As a student, the thing I looked forward to the most was the snow day. I would awake early and squint at the bright television through the early morning darkness and my still-sleepy eyes, scanning the scrolling list of closures and delays, hoping to see CPS somewhere on the list. On mornings when it was omitted I begrudgingly packed my things up and headed to school, traversing roads that were never very icy or snowy.

But on mornings when the magic words appeared on screen it was akin to manna from heaven. The initial butterflies and thanks were always obligatory, but the excitement lasted for hours. Nowhere in my mind was the effect of the snowday--an extra day slapped onto the end of the year, light a giant glaring zit on the calendar that kept taunting me.

One of the things that greatly confused me, however, was why the teachers seemed ambivalent to snow days. Some seemed gung ho on the idea and welcomed them with open arms and new shovels, while others stammered and swore when they knew an impending snow day was upon us.

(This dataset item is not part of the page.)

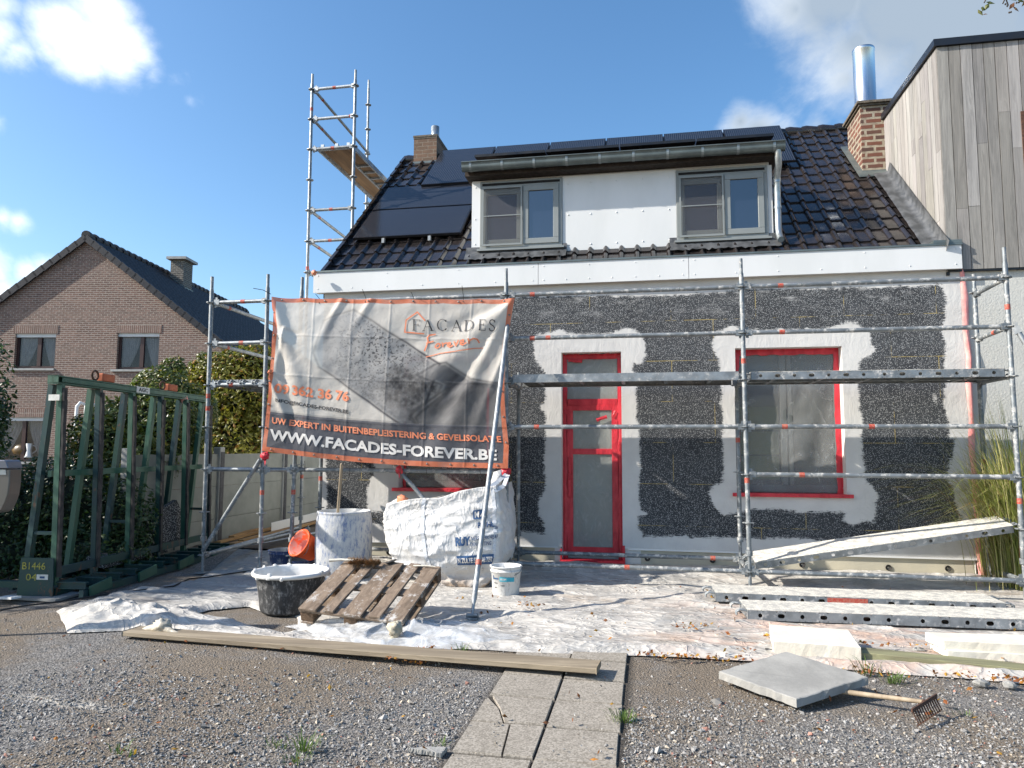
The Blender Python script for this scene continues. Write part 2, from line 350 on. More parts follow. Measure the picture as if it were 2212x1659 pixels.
def m_timber():
    g = G('weathered grey cedar', .85); v = g.map((16, 16, .9)); n = g.noise(1.5, 9, .7, v, dist=2.0); n2 = g.noise(.5, 4, .6, v)
    c = g.ramp(n, .28, .72, (.34, .33, .315), (.185, .18, .174)); c = g.mix(g.ramp(n2, .4, .75, 0., .5), c, (.44, .425, .405)); c = g.mix(1., c, g.attr('tone', 'Color'), 'MULTIPLY')
    g.col(c); g.bump(n, .35, .006); return g.m
M['timber'] = m_timber()
def m_ground():
    g = G('compacted gravel', .95); big = g.noise(.55, 4, .6, dist=.6); st = g.voro(75, None, 'Color'); vd = g.voro(75)
    sand = g.ramp(g.noise(60, 4, .7), .3, .7, (.30, .245, .185), (.175, .142, .106)); stone = g.mix(g.ramp(st, .2, .9), (.15, .145, .14), (.36, .345, .325))
    c_gap = g.ramp(vd, .35, .75, 1., .72)
    f = g.ramp(g.math('ADD', g.math('MULTIPLY', big, 1.0), g.math('MULTIPLY', g.noise(6, 5, .7), .35)), .55, .78)
    c = g.mix(f, sand, stone); c = g.mix(.8, c, g.mix(1., c, c_gap, 'MULTIPLY')); c = g.mix(g.ramp(g.noise(110, 2), .66, .72, 0., .8), c, (.46, .44, .40)); c = g.mix(g.attr('bed'), c, (.045, .038, .030)); c = g.mix(g.math('MULTIPLY', g.attr('streak'), g.ramp(g.noise(9, 6, .7), .36, .56)), c, (.56, .53, .47)); g.col(c)
    g.bump(g.math('ADD', g.math('MULTIPLY', vd, -1.), g.noise(140, 3, .7)), 1.0, .018); return g.m
M['ground'] = m_ground()
def m_gravel():
    g = G('gravel stones', .85); g.col(g.attr('tone', 'Color')); g.bump(g.noise(160, 2), .3, .004); return g.m
M['gravel'] = m_gravel()
def m_paver():
    g = G('exposed aggregate paver', .95); v = g.voro(120, None, 'Color'); c = g.mix(g.ramp(v, .1, .9), (.185, .165, .135), (.36, .325, .275)); c = g.mix(g.ramp(g.noise(3, 5, .7), .42, .8, 0., .55), c, (.17, .15, .12)); g.col(c)
    g.bump(g.voro(120), -.7, .006); return g.m
M['paver'] = m_paver()
def m_sheet():
    g = G('dusty polythene sheet', .55, 0, .4)
    n = g.noise(2.1, 6, .65, dist=.8); n2 = g.noise(14, 5, .7)
    c = g.ramp(n, .36, .62, (.53, .505, .46), (.33, .32, .30)); c = g.mix(g.ramp(n2, .50, .68, 0., .7), c, (.64, .615, .57))
    dirt = g.ramp(g.noise(1.2, 5, .7, g.map((.5, 1.3, 1), loc=(4, 2, 0))), .52, .70, 0., .8); c = g.mix(dirt, c, (.30, .25, .20))
    pink = g.math('MULTIPLY', g.attr('warm'), g.ramp(g.noise(2.4, 5, .65, g.map((.6, 1.6, 1), loc=(1, 7, 0))), .42, .66)); c = g.mix(g.math('MULTIPLY', pink, .55), c, (.56, .33, .22))
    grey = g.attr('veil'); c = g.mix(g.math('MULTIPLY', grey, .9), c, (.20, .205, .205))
    g.col(c); g.rough(g.ramp(n2, .3, .7, .35, .8)); cr = lambda sc, st, p, d: g.math('POWER', g.math('SUBTRACT', 1., g.math('ABSOLUTE', g.math('MULTIPLY', g.math('SUBTRACT', g.noise(sc, 3, .5, g.map(st), dist=d), .5), 4.)), True), p)
    h = g.math('ADD', g.math('ADD', cr(1.6, (.6, 2.0, 1), 7., 1.0), g.math('MULTIPLY', cr(3.5, (1, 1.8, 1), 6., 1.5), .55)), g.math('MULTIPLY', g.noise(26, 5, .65), .3)); g.bump(h, .45, .03); return g.m
M['sheet'] = m_sheet()
def m_film(name, a, tint=(.75, .77, .78), lo=.42, hi=.66):
    """thin clear plastic film: partly see-through, with milky creases"""
    g = G(name, .22, 0, .6); g.col(tint); n = g.noise(5, 9, .7, g.map((1, 1, .7)), dist=2.0)
    tr = g.N.new('ShaderNodeBsdfTransparent'); mx = g.N.new('ShaderNodeMixShader'); g.L.new(g.ramp(n, lo, hi, a, min(1, a+.5)), mx.inputs[0]); g.L.new(tr.outputs[0], mx.inputs[1]); g.L.new(g.b.outputs[0], mx.inputs[2])
    g.bump(n, .6, .02); g.L.new(mx.outputs[0], g.N['Material Output'].inputs[0]); return g.m
M['film_door'] = m_film('taped protective film', .50, (.42, .44, .41), .46, .95); M['film_bag'] = m_film('crumpled clear film', .42, (.72, .73, .73), .40, .68)
def m_banner():
    g = G('printed banner cloth', .62, 0, .3); c = g.attr('ink', 'Color'); n = g.noise(9, 7, .65, dist=.8)
    g.col(g.mix(g.ramp(n, .4, .8, 0., .18), c, (.36, .34, .31))); g.bump(g.noise(6, 8, .62, dist=1.4), .35, .02)
    tl = g.N.new('ShaderNodeBsdfTranslucent'); g.L.new(c, tl.inputs[0]); mx = g.N.new('ShaderNodeMixShader'); mx.inputs[0].default_value = .22
    tr = g.N.new('ShaderNodeBsdfTransparent'); m2 = g.N.new('ShaderNodeMixShader'); m2.inputs[0].default_value = .08
    g.L.new(g.b.outputs[0], mx.inputs[1]); g.L.new(tl.outputs[0], mx.inputs[2]); g.L.new(mx.outputs[0], m2.inputs[1]); g.L.new(tr.outputs[0], m2.inputs[2]); g.L.new(m2.outputs[0], g.N['Material Output'].inputs[0]); return g.m
M['banner'] = m_banner()
def m_leaf(name, spec=.5, rough=.38):
    g = G(name, rough, 0, spec); c = g.attr('tone', 'Color'); g.col(c)
    tl = g.N.new('ShaderNodeBsdfTranslucent'); g.L.new(g.mix(1., c, (1.0, 1.15, .55), 'MULTIPLY'), tl.inputs[0]); mx = g.N.new('ShaderNodeMixShader'); mx.inputs[0].default_value = .3
    g.L.new(g.b.outputs[0], mx.inputs[1]); g.L.new(tl.outputs[0], mx.inputs[2]); g.L.new(mx.outputs[0], g.N['Material Output'].inputs[0]); return g.m
M['leaf'] = m_leaf('leaf'); M['dry_leaf'] = m_leaf('dry leaf', .3, .6); M['grass'] = m_leaf('grass blade', .4, .45)
def m_tub(name, base, splash, lo, hi, sc=26, b=.4):
    g = G(name, .75); n = g.noise(sc, 8, .75, g.map((1, 1, .45))); g.col(g.mix(g.ramp(n, lo, hi), base, splash)); g.bump(n, b, .012); return g.m
M['tub'] = m_tub('plaster splashed black rubber', (.03, .031, .033), (.34, .34, .335), .47, .74, 26, .4)
M['tub_in'] = simple('dried white plaster', (.72, .71, .68), (.62, .61, .58), 9, .85, 0, .3, 40)
M['drum'] = m_tub('plaster crusted blue drum', (.12, .17, .30), (.47, .475, .47), .33, .56, 20, 1.0)
M['blue_bucket'] = m_tub('plaster splashed blue bucket', (.055, .085, .20), (.42, .43, .45), .50, .66, 22, .4)
M['orange_bucket'] = m_tub('orange bucket plastic', (.80, .10, .012), (.72, .30, .18), .58, .74, 14, .3)
M['white_bucket'] = m_tub('scuffed white bucket', (.62, .62, .60), (.44, .43, .41), .52, .64, 30, .5)
def m_orange_in():
    g = G('pale mortar film in bucket', .6); n = g.noise(9, 6, .7); g.col(g.ramp(n, .47, .57, (.62, .30, .24), (.82, .12, .03))); g.bump(n, .4, .01); return g.m
M['orange_in'] = m_orange_in()
def m_bag():
    g = G('woven white sack', .6, 0, .3); n = g.noise(2.2, 4); c = g.ramp(n, .4, .65, (.70, .695, .68), (.60, .59, .57)); c = g.mix(g.ramp(g.noise(20, 8, .75), .60, .68, 0., .8), c, (.20, .19, .18)); c = g.mix(g.attr('stain'), c, (.32, .21, .12)); g.col(c)
    rg_ = lambda sc, st, p, d: g.math('POWER', g.math('SUBTRACT', 1., g.math('ABSOLUTE', g.math('MULTIPLY', g.math('SUBTRACT', g.noise(sc, 3, .5, g.map(st), dist=d), .5), 4.)), True), p)
    g.bump(g.math('ADD', g.math('ADD', rg_(2.2, (1.4, 1, 1), 6., 1.2), g.math('MULTIPLY', rg_(5, (1.4, 1, .8), 5., 1.5), .4)), g.math('MULTIPLY', g.noise(9, 6, .6), .7)), .30, .03)
    tl = g.N.new('ShaderNodeBsdfTranslucent'); g.L.new(c, tl.inputs[0]); mx = g.N.new('ShaderNodeMixShader'); mx.inputs[0].default_value = .15
    g.L.new(g.b.outputs[0], mx.inputs[1]); g.L.new(tl.outputs[0], mx.inputs[2]); g.L.new(mx.outputs[0], g.N['Material Output'].inputs[0]); return g.m
M['bag'] = m_bag()
M['blue_ink'] = simple('dark blue print', (.018, .06, .16), (.03, .09, .2), 30, .6)
M['web'] = simple('white webbing strap', (.60, .61, .62), (.45, .49, .54), 40, .8, stretch=(1, 1, 3))
M['pallet'] = wood('grey weathered pallet wood', (.26, .195, .14), (.14, .10, .07), 1, 1.0, .9, .5, splash=(.50, .48, .45))
M['pallet_block'] = wood('brown pallet block', (.20, .13, .08), (.08, .05, .03), 1, 2.0, .95, .5)
M['plank_wood'] = wood('greyed scaffold board', (.35, .29, .205), (.19, .152, .105), 0, .7, .85, .35)
M['ply'] = wood('scaffold plywood', (.30, .19, .105), (.17, .105, .06), 1, .6, .85, .2)
M['new_wood'] = wood('fresh timber offcuts', (.42, .25, .10), (.25, .135, .05), 1, 1., .8, .2)
M['pole_wood'] = wood('pale wooden handle', (.42, .34, .24), (.27, .21, .14), 2, .6, .7, .15)
M['slab'] = simple('smooth grey concrete slab', (.31, .305, .285), (.22, .218, .205), 3.5, .85, 0, .25, 50, detail=8)
M['eps_white'] = simple('off white insulation board', (.68, .65, .56), (.60, .56, .47), 7, .85, 0, .25, 70)
def m_deck():
    g = G('plastered perforated steel', .8, .0); v = g.map((1, 1, 1)); hole = g.ramp(g.voro(38, g.map((1, 1.6, 1)), 'Distance', 'F1', .5), .16, .24, 1., 0.)
    n = g.noise(14, 8, .75); c = g.ramp(n, .42, .60, (.66, .63, .55), (.40, .39, .36)); g.col(g.mix(g.math('MULTIPLY', hole, g.ramp(n, .3, .56, 1., .25)), c, (.04, .04, .04))); g.bump(g.math('SUBTRACT', n, hole), .5, .01); return g.m
M['deck'] = m_deck()
def m_green():
    g = G('chipped green paint', .5, .1); n = g.noise(9, 8, .75, g.map((1, 1, .35))); c = g.ramp(g.noise(3, 4), .3, .7, (.012, .055, .040), (.010, .040, .050)); c = g.mix(g.ramp(n, .58, .64), c, (.10, .055, .035)); c = g.mix(g.ramp(g.noise(26, 6, .8), .64, .68, 0., .7), c, (.13, .22, .17)); g.col(c); g.bump(n, .3, .004); return g.m
M['green'] = m_green()
M['green_light'] = simple('worn pale green paint', (.022, .092, .060), (.055, .12, .078), 7, .5, .1, .2, 40, stretch=(1, 1, .4))
M['wire'] = simple('green fence wire', (.05, .14, .08), None, 9, .5)
M['precast'] = simple('precast concrete panel', (.25, .26, .235), (.21, .22, .20), 2.5, .9, 0, .2, 60)
M['steel_box'] = simple('brushed stainless steel', (.17, .163, .15), (.13, .125, .117), 3, .36, .9, .05, 90, stretch=(1, 1, .05))
M['steel_lid'] = simple('grey steel lid', (.16, .17, .20), None, 4, .4, .6)
M['yellow_ink'] = simple('yellow stencil paint', (.42, .38, .06), (.25, .25, .06), 30, .7)
M['orange_ink'] = simple('orange print', (.72, .20, .09), (.66, .24, .13), 20, .6)
M['white_ink'] = simple('pale print', (.62, .60, .57), (.55, .53, .50), 12, .6)
M['dark_ink'] = simple('dark print', (.045, .045, .05), None, 12, .6)
M['cyan_ink'] = simple('cyan label', (.02, .30, .40), (.03, .38, .48), 20, .5)
M['white_label'] = simple('white sticker', (.66, .66, .62), (.55, .55, .5), 20, .6)
M['bark'] = simple('dark bark', (.07, .055, .04), (.04, .03, .022), 18, .95, 0, .6, 40)
M['black_cable'] = simple('black cable tie', (.012, .012, .012), None, 5, .5)
M['brush'] = simple('brown brush bristle', (.40, .23, .09), (.16, .09, .035), 40, .95, 0, 1., 60)
M['terracotta'] = simple('terracotta', (.48, .14, .06), (.38, .10, .045), 14, .8)
M['far_window'] = M['glass_far']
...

As a professional teacher finally, I understand how these otherwise no-brainer emotions can become conflicted. On one hand I am welcoming this day as a respite from the insanity that sometimes plagues my freshmen CP classes, as a day to catch back up on sleep and correcting, and as one wintry day that I don't have to brave the treacherous roads. Yet on the other I am cursing this day because two of the classes I would have had today are in danger of not finishing what we need to before winter break. I can, however, speed up two of the remaining class periods to accommodate for missing the third, but if we were to have had a snowday tomorrow, as opposed to today, the rotating schedule would have plagued me with a 50/50 shot at not finishing what I need to before winter break.

Perhaps this is why many of my teachers cursed the snow days, or that they had to give up a day at the end of their summer to return, or (if they are senior teachers) that the seniors, who are let out in early June, never have to make up these days, thus putting senior teachers to the task of trying to make up an entire day.

Looking at the list of closed school districts in the area, though, I am happy that mine was one of the closures today. Every school in our conference is also closed, making it easier to schedule events (mainly sports), elections, and so forth.